Now, these are obviously lies designed to convince young people that they will get no Social Security benefits at all when they retire something that every serious analyst knows to be flatly false. Even in the worst case scenario beloved of Republicans, Social Security will never be bankrupt. It will merely pay out reduced but still substantial benefits starting 40 or 50 years from now.

So what's the right thing for the press to do? Obviously they have no control over what the president says. And like it or not, they really do have to report what he says. He's an important guy, after all. And if he says stuff like this over and over, the press is pretty much obliged to report it over and over.
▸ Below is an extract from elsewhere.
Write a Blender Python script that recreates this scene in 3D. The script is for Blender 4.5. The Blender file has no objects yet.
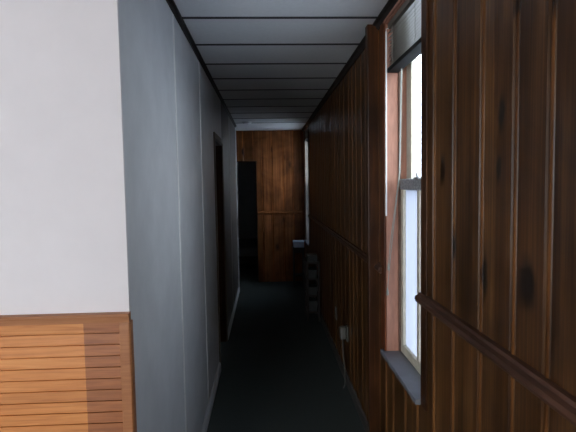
import bpy, bmesh, math, random
from mathutils import Matrix, Vector
random.seed(7)
S = bpy.context.scene
C = S.collection
PI = math.pi

# ------------------------------------------------------------------ dimensions (metres)
XL, XR = -0.40, 0.585        # corridor side walls
H = 2.29                     # ceiling
YC = 1.41                    # white wall that faces the front room
YE = 7.40                    # panelled end wall
YB = -3.4                    # rear wall of the front room
XW = -2.9                    # outer wall of the front room

# ------------------------------------------------------------------ materials
def nt(name):
    m = bpy.data.materials.new(name); m.use_nodes = True
    n = m.node_tree; b = n.nodes['Principled BSDF']
    return m, n, b
def node(n, t, **k):
    x = n.nodes.new(t)
    for a, v in k.items():
        if a in x.inputs.keys() if isinstance(a, str) else False: x.inputs[a].default_value = v
        else: setattr(x, a, v)
    return x
def ramp(n, stops):
    r = n.nodes.new('ShaderNodeValToRGB'); e = r.color_ramp.elements
    while len(e) < len(stops): e.new(0.5)
    for i, (p, c) in enumerate(stops):
        e[i].position = p; e[i].color = (*c, 1)
    return r
def mix(n, a, b, f, mode='MIX'):
    x = n.nodes.new('ShaderNodeMix'); x.data_type = 'RGBA'; x.blend_type = mode
    for s, v in ((6, a), (7, b), (0, f)):
        if hasattr(v, 'links'): n.links.new(v, x.inputs[s])
        else: x.inputs[s].default_value = (*v, 1) if isinstance(v, tuple) else v
    return x.outputs[2]
def bump(n, b, h, strength=.2, dist=.003):
    u = n.nodes.new('ShaderNodeBump'); u.inputs['Strength'].default_value = strength; u.inputs['Distance'].default_value = dist
    n.links.new(h, u.inputs['Height']); n.links.new(u.outputs[0], b.inputs['Normal'])
def coords(n, scale, loc=(0, 0, 0)):
    t = n.nodes.new('ShaderNodeTexCoord'); m = n.nodes.new('ShaderNodeMapping')
    m.inputs['Scale'].default_value = scale; m.inputs['Location'].default_value = loc
    n.links.new(t.outputs['Object'], m.inputs[0]); return m.outputs[0]
def noise(n, co, scale=1, detail=4, rough=.55, dist=0):
    x = n.nodes.new('ShaderNodeTexNoise'); x.inputs['Scale'].default_value = scale; x.inputs['Detail'].default_value = detail
    x.inputs['Roughness'].default_value = rough; x.inputs['Distortion'].default_value = dist
    n.links.new(co, x.inputs['Vector']); return x.outputs[0]

def plain(name, col, rough=.6, var=.12, scale=25, bstr=.1, spec=.4, metal=0, stretch=(1, 1, 1)):
    m, n, b = nt(name)
    co = coords(n, stretch)
    f = noise(n, co, scale, 5)
    r = ramp(n, [(.3, tuple(c*(1-var) for c in col)), (.7, tuple(min(1, c*(1+var)) for c in col))])
    n.links.new(f, r.inputs[0]); n.links.new(r.outputs[0], b.inputs['Base Color'])
    b.inputs['Roughness'].default_value = rough; b.inputs['Specular IOR Level'].default_value = spec
    b.inputs['Metallic'].default_value = metal
    if bstr: bump(n, b, f, bstr, .002)
    return m

def pine(name, dark, mid, light, knots=(), axis='Y', rough=.3, vor=True, grain=(9, 9, .55)):
    """varnished board: grain runs along Z; 'plank' attribute shifts the pattern and tone board by board"""
    m, n, b = nt(name)
    at = n.nodes.new('ShaderNodeAttribute'); at.attribute_name = 'plank'
    tc = n.nodes.new('ShaderNodeTexCoord')
    off = n.nodes.new('ShaderNodeVectorMath'); off.operation = 'MULTIPLY_ADD'
    n.links.new(at.outputs['Color'], off.inputs[0]); off.inputs[1].default_value = (9, 9, 31); n.links.new(tc.outputs['Object'], off.inputs[2])
    mp = n.nodes.new('ShaderNodeMapping'); mp.inputs['Scale'].default_value = grain; n.links.new(off.outputs[0], mp.inputs[0])
    g1 = noise(n, mp.outputs[0], 1.3, 3, .5, 1.6)
    mp2 = n.nodes.new('ShaderNodeMapping'); mp2.inputs['Scale'].default_value = (grain[0]*11, grain[1]*11, grain[2]*2.5); n.links.new(off.outputs[0], mp2.inputs[0])
    g2 = noise(n, mp2.outputs[0], 1.0, 4, .6, .3)
    r = ramp(n, [(.36, dark), (.52, mid), (.68, light)])
    ad = n.nodes.new('ShaderNodeMath'); ad.operation = 'MULTIPLY_ADD'
    n.links.new(g2, ad.inputs[0]); ad.inputs[1].default_value = .55
    h = n.nodes.new('ShaderNodeMath'); h.operation = 'MULTIPLY'; n.links.new(g1, h.inputs[0]); h.inputs[1].default_value = .5
    n.links.new(h.outputs[0], ad.inputs[2]); n.links.new(ad.outputs[0], r.inputs[0])
    col = r.outputs[0]
    tone = n.nodes.new('ShaderNodeMapRange'); n.links.new(at.outputs['Fac'], tone.inputs[0]); tone.inputs[3].default_value = .62; tone.inputs[4].default_value = 1.35
    col = mix(n, col, tone.outputs[0], 1.0, 'MULTIPLY')
    wa_ = n.nodes.new('ShaderNodeAttribute'); wa_.attribute_name = 'bead_highlight'
    wf = n.nodes.new('ShaderNodeMath'); wf.operation = 'MULTIPLY'; n.links.new(wa_.outputs['Fac'], wf.inputs[0])
    wr = n.nodes.new('ShaderNodeMapRange'); n.links.new(g1, wr.inputs[0]); wr.inputs[1].default_value = .3; wr.inputs[2].default_value = .6; wr.inputs[3].default_value = .1; wr.inputs[4].default_value = .7
    n.links.new(wr.outputs[0], wf.inputs[1])
    col = mix(n, col, (light[0]*1.3, light[1]*1.05, light[2]*.8), wf.outputs[0])  # bead highlight painted into the colour as lighter orange
    blot = noise(n, tc.outputs['Object'], 3.2, 3, .6, .5)
    br = n.nodes.new('ShaderNodeMapRange'); n.links.new(blot, br.inputs[0]); br.inputs[1].default_value = .3; br.inputs[2].default_value = .7; br.inputs[3].default_value = .55; br.inputs[4].default_value = 1.35
    col = mix(n, col, br.outputs[0], 1.0, 'MULTIPLY')
    kc = (.008, .004, .002)
    if vor:
        mk = n.nodes.new('ShaderNodeMapping'); mk.inputs['Scale'].default_value = (4.2, 4.2, 2.1); n.links.new(off.outputs[0], mk.inputs[0])
        v = n.nodes.new('ShaderNodeTexVoronoi'); v.inputs['Scale'].default_value = 1.0; n.links.new(mk.outputs[0], v.inputs['Vector'])
        mr = n.nodes.new('ShaderNodeMapRange'); mr.interpolation_type = 'SMOOTHSTEP'; n.links.new(v.outputs['Distance'], mr.inputs[0])
        mr.inputs[1].default_value = .07; mr.inputs[2].default_value = .2; mr.inputs[3].default_value = .9; mr.inputs[4].default_value = 0
        col = mix(n, col, kc, mr.outputs[0])
    if knots:
        wn = n.nodes.new('ShaderNodeTexNoise'); wn.inputs['Scale'].default_value = 14; n.links.new(tc.outputs['Object'], wn.inputs['Vector'])
        wa = n.nodes.new('ShaderNodeVectorMath'); wa.operation = 'MULTIPLY_ADD'
        n.links.new(wn.outputs['Color'], wa.inputs[0]); wa.inputs[1].default_value = (.03, .03, .05); n.links.new(tc.outputs['Object'], wa.inputs[2])
        for (ky, kz, ra, rb) in knots:
            ra, rb = ra*1.35, rb*1.1
            k = n.nodes.new('ShaderNodeMapping'); k.vector_type = 'POINT'
            k.inputs['Location'].default_value = (0, -(ky+.015)/ra, -(kz+.025)/rb); k.inputs['Scale'].default_value = (0, 1/ra, 1/rb)
            n.links.new(wa.outputs[0], k.inputs[0])
            ln = n.nodes.new('ShaderNodeVectorMath'); ln.operation = 'LENGTH'; n.links.new(k.outputs[0], ln.inputs[0])
            mr = n.nodes.new('ShaderNodeMapRange'); mr.interpolation_type = 'SMOOTHSTEP'; n.links.new(ln.outputs['Value'], mr.inputs[0])
            mr.inputs[1].default_value = .45; mr.inputs[2].default_value = 1.35; mr.inputs[3].default_value = .97; mr.inputs[4].default_value = 0
            col = mix(n, col, kc, mr.outputs[0])
    n.links.new(col, b.inputs['Base Color'])
    b.inputs['Roughness'].default_value = rough; b.inputs['Specular IOR Level'].default_value = .2
    bump(n, b, g2, .12, .002)
    return m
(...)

And despite the sterling example of the liberal blogosphere, it's equally obvious that reporters can't preface every quote from the president with, "In yet another attempt to deceive the public, George Bush said today...."

In this particular case, the LA Times took the usual tack of quoting a couple of Democrats who "responded" to Bush's statement in the 12th paragraph of the story. That's page A14 in the print edition, for readers keeping score at home. In other words, practically no one saw even that much of a response to Bush's plain misstatement.

So what's the answer? What should a responsible press do when faced with a president who baldly lies over and over about stuff like this in a blatant attempt to scare the hell out of people? Somebody needs to figure it out, because people like George Bush have no incentive to stop lying if the press lets them get away with it. It's a brave new world, guys.